» WRITTEN PROBLEM
Write the listing out again, all of it, word for word.

» DATA LINES

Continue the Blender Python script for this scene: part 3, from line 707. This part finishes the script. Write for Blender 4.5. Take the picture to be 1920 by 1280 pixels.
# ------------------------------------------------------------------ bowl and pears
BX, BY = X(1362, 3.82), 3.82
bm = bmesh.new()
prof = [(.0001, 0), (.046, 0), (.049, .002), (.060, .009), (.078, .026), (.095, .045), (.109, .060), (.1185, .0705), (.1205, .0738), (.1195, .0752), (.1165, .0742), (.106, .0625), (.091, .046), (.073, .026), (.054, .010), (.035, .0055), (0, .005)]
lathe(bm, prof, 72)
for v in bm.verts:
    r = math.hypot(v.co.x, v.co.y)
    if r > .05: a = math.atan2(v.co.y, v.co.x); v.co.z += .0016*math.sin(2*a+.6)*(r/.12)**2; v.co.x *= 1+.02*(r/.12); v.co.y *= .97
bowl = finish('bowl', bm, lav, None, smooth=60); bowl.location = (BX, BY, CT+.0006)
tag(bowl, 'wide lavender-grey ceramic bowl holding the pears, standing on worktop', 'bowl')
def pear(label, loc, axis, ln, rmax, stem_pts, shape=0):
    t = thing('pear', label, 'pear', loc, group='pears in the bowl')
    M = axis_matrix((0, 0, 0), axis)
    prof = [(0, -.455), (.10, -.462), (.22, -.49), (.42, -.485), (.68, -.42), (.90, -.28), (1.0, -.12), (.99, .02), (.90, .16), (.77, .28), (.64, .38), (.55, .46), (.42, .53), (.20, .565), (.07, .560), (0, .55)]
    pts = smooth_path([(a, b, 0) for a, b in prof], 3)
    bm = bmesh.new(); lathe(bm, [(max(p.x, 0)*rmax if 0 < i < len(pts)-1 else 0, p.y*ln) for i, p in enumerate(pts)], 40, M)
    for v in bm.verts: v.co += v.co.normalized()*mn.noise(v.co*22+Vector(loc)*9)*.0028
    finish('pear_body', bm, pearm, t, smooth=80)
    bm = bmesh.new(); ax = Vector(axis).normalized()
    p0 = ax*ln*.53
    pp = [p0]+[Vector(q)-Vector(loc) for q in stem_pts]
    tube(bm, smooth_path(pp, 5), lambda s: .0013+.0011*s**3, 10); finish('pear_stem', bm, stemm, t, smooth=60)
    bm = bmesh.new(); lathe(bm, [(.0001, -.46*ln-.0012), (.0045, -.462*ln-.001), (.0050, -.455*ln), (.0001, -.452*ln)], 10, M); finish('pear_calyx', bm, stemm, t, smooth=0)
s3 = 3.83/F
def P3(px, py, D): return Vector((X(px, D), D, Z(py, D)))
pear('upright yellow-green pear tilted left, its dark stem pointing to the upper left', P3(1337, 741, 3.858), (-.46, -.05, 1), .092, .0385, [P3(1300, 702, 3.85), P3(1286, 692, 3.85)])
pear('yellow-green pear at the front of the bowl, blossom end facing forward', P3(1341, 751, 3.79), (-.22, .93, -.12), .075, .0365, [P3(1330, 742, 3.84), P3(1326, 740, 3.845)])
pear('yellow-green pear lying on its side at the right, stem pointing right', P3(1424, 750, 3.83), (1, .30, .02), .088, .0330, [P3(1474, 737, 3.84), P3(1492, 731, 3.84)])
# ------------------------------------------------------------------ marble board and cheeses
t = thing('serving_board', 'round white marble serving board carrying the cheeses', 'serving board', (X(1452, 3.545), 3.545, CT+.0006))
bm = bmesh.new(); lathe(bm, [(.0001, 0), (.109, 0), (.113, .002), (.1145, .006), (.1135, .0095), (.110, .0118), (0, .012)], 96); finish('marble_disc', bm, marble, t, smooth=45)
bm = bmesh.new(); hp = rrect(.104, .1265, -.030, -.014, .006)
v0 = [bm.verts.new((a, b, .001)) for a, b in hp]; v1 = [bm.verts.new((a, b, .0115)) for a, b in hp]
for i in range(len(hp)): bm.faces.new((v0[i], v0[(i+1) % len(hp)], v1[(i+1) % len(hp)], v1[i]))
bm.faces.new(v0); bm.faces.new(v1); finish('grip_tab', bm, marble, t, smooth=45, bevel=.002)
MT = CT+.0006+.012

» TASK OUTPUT
Continue the Blender Python script for this scene: part 3, from line 707. This part finishes the script. Write for Blender 4.5. Take the picture to be 1920 by 1280 pixels.
# ------------------------------------------------------------------ bowl and pears
BX, BY = X(1362, 3.82), 3.82
bm = bmesh.new()
prof = [(.0001, 0), (.046, 0), (.049, .002), (.060, .009), (.078, .026), (.095, .045), (.109, .060), (.1185, .0705), (.1205, .0738), (.1195, .0752), (.1165, .0742), (.106, .0625), (.091, .046), (.073, .026), (.054, .010), (.035, .0055), (0, .005)]
lathe(bm, prof, 72)
for v in bm.verts:
    r = math.hypot(v.co.x, v.co.y)
    if r > .05: a = math.atan2(v.co.y, v.co.x); v.co.z += .0016*math.sin(2*a+.6)*(r/.12)**2; v.co.x *= 1+.02*(r/.12); v.co.y *= .97
bowl = finish('bowl', bm, lav, None, smooth=60); bowl.location = (BX, BY, CT+.0006)
tag(bowl, 'wide lavender-grey ceramic bowl holding the pears, standing on worktop', 'bowl')
def pear(label, loc, axis, ln, rmax, stem_pts, shape=0):
    t = thing('pear', label, 'pear', loc, group='pears in the bowl')
    M = axis_matrix((0, 0, 0), axis)
    prof = [(0, -.455), (.10, -.462), (.22, -.49), (.42, -.485), (.68, -.42), (.90, -.28), (1.0, -.12), (.99, .02), (.90, .16), (.77, .28), (.64, .38), (.55, .46), (.42, .53), (.20, .565), (.07, .560), (0, .55)]
    pts = smooth_path([(a, b, 0) for a, b in prof], 3)
    bm = bmesh.new(); lathe(bm, [(max(p.x, 0)*rmax if 0 < i < len(pts)-1 else 0, p.y*ln) for i, p in enumerate(pts)], 40, M)
    for v in bm.verts: v.co += v.co.normalized()*mn.noise(v.co*22+Vector(loc)*9)*.0028
    finish('pear_body', bm, pearm, t, smooth=80)
    bm = bmesh.new(); ax = Vector(axis).normalized()
    p0 = ax*ln*.53
    pp = [p0]+[Vector(q)-Vector(loc) for q in stem_pts]
    tube(bm, smooth_path(pp, 5), lambda s: .0013+.0011*s**3, 10); finish('pear_stem', bm, stemm, t, smooth=60)
    bm = bmesh.new(); lathe(bm, [(.0001, -.46*ln-.0012), (.0045, -.462*ln-.001), (.0050, -.455*ln), (.0001, -.452*ln)], 10, M); finish('pear_calyx', bm, stemm, t, smooth=0)
s3 = 3.83/F
def P3(px, py, D): return Vector((X(px, D), D, Z(py, D)))
pear('upright yellow-green pear tilted left, its dark stem pointing to the upper left', P3(1337, 741, 3.858), (-.46, -.05, 1), .092, .0385, [P3(1300, 702, 3.85), P3(1286, 692, 3.85)])
pear('yellow-green pear at the front of the bowl, blossom end facing forward', P3(1341, 751, 3.79), (-.22, .93, -.12), .075, .0365, [P3(1330, 742, 3.84), P3(1326, 740, 3.845)])
pear('yellow-green pear lying on its side at the right, stem pointing right', P3(1424, 750, 3.83), (1, .30, .02), .088, .0330, [P3(1474, 737, 3.84), P3(1492, 731, 3.84)])
# ------------------------------------------------------------------ marble board and cheeses
t = thing('serving_board', 'round white marble serving board carrying the cheeses', 'serving board', (X(1452, 3.545), 3.545, CT+.0006))
bm = bmesh.new(); lathe(bm, [(.0001, 0), (.109, 0), (.113, .002), (.1145, .006), (.1135, .0095), (.110, .0118), (0, .012)], 96); finish('marble_disc', bm, marble, t, smooth=45)
bm = bmesh.new(); hp = rrect(.104, .1265, -.030, -.014, .006)
v0 = [bm.verts.new((a, b, .001)) for a, b in hp]; v1 = [bm.verts.new((a, b, .0115)) for a, b in hp]
for i in range(len(hp)): bm.faces.new((v0[i], v0[(i+1) % len(hp)], v1[(i+1) % len(hp)], v1[i]))
bm.faces.new(v0); bm.faces.new(v1); finish('grip_tab', bm, marble, t, smooth=45, bevel=.002)
MT = CT+.0006+.012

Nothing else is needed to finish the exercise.